What a melancholic jab in the feels. Well done pencil. Thanks for creating and sharing.

This is a nice thought piece that stems from those nights when one, having grown exhausted but curious, tired but not sleepy, sits down to record and clear out their present feelings--the depletion allowing for sleep to finally overtake us.

You hit a lot of good surface beats in regards to depression. It consumes our beings, and at the very same moment, is hidden with precision from the world around us.

The absurd part? We're the ones actively hiding it for a reason beyond ourselves. It's like a seperatrtipn of worlds, and only we are aware of the fine line.

You're fanbase has said anything I could and then some. Of wanting to die, but not quite, I have the similar feeling of: "I would like to fall asleep for two years and wake up to only a second having passed."

Thank you for this story.

Please keep writing for us.

Some of this one was uncomfortably familiar.

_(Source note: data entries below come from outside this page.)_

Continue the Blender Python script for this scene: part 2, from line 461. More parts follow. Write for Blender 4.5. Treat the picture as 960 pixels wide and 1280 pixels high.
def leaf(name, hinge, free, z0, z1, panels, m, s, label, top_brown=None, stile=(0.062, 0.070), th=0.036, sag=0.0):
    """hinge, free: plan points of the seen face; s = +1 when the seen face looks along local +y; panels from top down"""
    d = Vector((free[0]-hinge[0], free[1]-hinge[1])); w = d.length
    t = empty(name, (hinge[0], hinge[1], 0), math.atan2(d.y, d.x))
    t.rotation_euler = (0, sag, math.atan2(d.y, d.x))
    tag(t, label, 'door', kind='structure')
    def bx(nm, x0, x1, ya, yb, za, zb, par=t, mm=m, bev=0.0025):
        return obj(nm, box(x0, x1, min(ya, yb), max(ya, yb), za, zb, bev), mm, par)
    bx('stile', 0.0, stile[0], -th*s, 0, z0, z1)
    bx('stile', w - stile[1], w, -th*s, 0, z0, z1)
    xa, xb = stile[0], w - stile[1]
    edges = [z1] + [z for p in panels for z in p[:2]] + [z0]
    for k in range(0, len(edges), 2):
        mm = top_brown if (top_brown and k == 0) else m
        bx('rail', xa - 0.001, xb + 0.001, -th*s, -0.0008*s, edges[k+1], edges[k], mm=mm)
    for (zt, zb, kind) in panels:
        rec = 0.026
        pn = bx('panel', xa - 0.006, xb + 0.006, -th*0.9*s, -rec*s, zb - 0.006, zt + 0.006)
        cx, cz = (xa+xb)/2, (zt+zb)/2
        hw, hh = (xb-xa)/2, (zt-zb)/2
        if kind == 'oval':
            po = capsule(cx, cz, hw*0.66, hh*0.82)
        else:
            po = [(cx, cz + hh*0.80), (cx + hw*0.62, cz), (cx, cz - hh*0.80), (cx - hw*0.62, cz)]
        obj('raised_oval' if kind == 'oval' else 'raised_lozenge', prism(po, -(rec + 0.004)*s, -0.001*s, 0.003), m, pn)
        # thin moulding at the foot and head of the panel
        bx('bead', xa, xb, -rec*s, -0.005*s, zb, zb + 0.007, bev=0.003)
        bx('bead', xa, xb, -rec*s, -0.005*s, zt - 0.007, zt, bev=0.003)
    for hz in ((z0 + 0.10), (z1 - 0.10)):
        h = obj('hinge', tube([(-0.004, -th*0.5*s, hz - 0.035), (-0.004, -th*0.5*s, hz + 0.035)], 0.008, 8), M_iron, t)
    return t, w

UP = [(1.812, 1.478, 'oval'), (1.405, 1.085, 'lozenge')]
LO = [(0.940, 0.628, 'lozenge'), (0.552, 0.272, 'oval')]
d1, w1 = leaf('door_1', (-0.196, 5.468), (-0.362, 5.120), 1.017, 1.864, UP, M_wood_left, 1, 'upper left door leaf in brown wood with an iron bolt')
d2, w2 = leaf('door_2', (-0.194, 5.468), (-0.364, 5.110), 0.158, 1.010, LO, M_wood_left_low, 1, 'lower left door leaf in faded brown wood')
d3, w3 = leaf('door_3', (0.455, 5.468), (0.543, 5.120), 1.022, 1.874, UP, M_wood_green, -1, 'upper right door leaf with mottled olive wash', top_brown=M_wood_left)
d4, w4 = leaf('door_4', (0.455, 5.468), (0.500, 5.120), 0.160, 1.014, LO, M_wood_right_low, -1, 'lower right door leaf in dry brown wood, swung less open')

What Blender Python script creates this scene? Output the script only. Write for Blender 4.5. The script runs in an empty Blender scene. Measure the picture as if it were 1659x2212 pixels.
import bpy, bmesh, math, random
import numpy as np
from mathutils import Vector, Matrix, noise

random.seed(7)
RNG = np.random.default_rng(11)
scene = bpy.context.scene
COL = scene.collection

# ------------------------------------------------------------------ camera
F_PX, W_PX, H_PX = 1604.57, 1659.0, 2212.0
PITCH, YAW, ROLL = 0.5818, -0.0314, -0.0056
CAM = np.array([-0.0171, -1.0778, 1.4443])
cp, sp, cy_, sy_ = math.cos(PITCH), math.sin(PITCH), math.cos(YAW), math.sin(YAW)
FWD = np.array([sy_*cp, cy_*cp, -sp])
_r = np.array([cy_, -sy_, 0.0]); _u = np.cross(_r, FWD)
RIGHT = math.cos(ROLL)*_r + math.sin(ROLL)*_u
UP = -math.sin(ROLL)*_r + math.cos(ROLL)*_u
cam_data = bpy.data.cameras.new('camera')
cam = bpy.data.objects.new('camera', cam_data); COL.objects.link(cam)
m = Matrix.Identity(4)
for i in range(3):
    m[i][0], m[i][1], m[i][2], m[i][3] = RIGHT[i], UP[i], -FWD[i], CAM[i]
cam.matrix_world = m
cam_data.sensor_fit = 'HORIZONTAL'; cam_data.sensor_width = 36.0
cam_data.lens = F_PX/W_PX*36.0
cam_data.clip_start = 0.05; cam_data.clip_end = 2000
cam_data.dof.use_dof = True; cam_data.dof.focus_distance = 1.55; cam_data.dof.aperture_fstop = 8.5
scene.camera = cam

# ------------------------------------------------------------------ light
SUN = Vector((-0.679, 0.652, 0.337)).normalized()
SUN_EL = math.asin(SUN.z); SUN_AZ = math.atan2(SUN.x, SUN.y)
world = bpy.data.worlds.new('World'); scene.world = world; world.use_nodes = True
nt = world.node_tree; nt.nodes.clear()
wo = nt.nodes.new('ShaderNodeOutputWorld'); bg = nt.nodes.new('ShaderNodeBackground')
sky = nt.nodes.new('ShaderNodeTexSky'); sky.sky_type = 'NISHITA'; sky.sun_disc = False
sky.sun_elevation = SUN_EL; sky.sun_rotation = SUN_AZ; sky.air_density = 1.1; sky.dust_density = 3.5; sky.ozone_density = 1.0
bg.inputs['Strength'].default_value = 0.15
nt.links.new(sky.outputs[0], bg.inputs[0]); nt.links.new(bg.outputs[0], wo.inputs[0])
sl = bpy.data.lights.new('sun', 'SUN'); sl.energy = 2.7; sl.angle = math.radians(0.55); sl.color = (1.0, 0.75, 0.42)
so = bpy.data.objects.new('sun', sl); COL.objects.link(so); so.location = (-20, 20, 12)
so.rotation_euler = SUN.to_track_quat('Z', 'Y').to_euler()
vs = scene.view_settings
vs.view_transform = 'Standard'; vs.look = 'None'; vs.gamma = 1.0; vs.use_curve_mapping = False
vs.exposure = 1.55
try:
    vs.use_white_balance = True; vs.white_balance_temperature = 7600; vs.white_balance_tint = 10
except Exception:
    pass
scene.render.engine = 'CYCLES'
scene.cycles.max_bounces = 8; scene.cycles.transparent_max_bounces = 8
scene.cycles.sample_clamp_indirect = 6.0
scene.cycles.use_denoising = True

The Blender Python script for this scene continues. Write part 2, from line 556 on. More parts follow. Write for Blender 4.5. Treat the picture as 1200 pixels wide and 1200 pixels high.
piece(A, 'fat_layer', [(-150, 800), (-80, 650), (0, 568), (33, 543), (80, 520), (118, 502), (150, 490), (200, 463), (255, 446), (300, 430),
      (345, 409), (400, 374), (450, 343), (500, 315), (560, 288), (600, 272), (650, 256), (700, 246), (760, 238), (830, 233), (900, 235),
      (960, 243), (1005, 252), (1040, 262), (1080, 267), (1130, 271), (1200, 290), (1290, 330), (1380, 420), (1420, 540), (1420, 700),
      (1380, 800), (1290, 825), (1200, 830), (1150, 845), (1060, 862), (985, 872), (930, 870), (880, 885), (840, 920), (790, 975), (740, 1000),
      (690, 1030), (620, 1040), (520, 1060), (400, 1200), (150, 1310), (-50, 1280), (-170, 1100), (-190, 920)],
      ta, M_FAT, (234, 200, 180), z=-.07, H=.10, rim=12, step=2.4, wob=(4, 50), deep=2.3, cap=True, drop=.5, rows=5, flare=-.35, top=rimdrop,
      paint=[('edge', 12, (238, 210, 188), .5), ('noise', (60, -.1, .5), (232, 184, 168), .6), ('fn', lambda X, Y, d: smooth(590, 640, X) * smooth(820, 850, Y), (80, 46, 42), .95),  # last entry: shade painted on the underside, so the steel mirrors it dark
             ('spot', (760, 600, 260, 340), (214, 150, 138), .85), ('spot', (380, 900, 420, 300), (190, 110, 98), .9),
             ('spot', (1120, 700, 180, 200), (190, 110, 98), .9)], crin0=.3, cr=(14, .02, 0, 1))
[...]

Though I'm not supposed to, on occasion I drink port because it's dark, deep, & bittersweet like this. You have put into words the feelings I am afraid to give voice to. I also thank you for making sure that you put suicide prevention help in your afterwords. Honestly I've never cared for your comedies but Berrypunch's Broken Love is an amazing tale made all the more poignant by the fact that it must, of necessity, end. Though it talks so much of your death, particularly in this piece, it also speaks to the joy of life. For there is still time, even if only a few more years.... Thank you, from one of the dying, for doing what I could not, what I dared not... perhaps one day I'll have the courage to put more specific words to paper.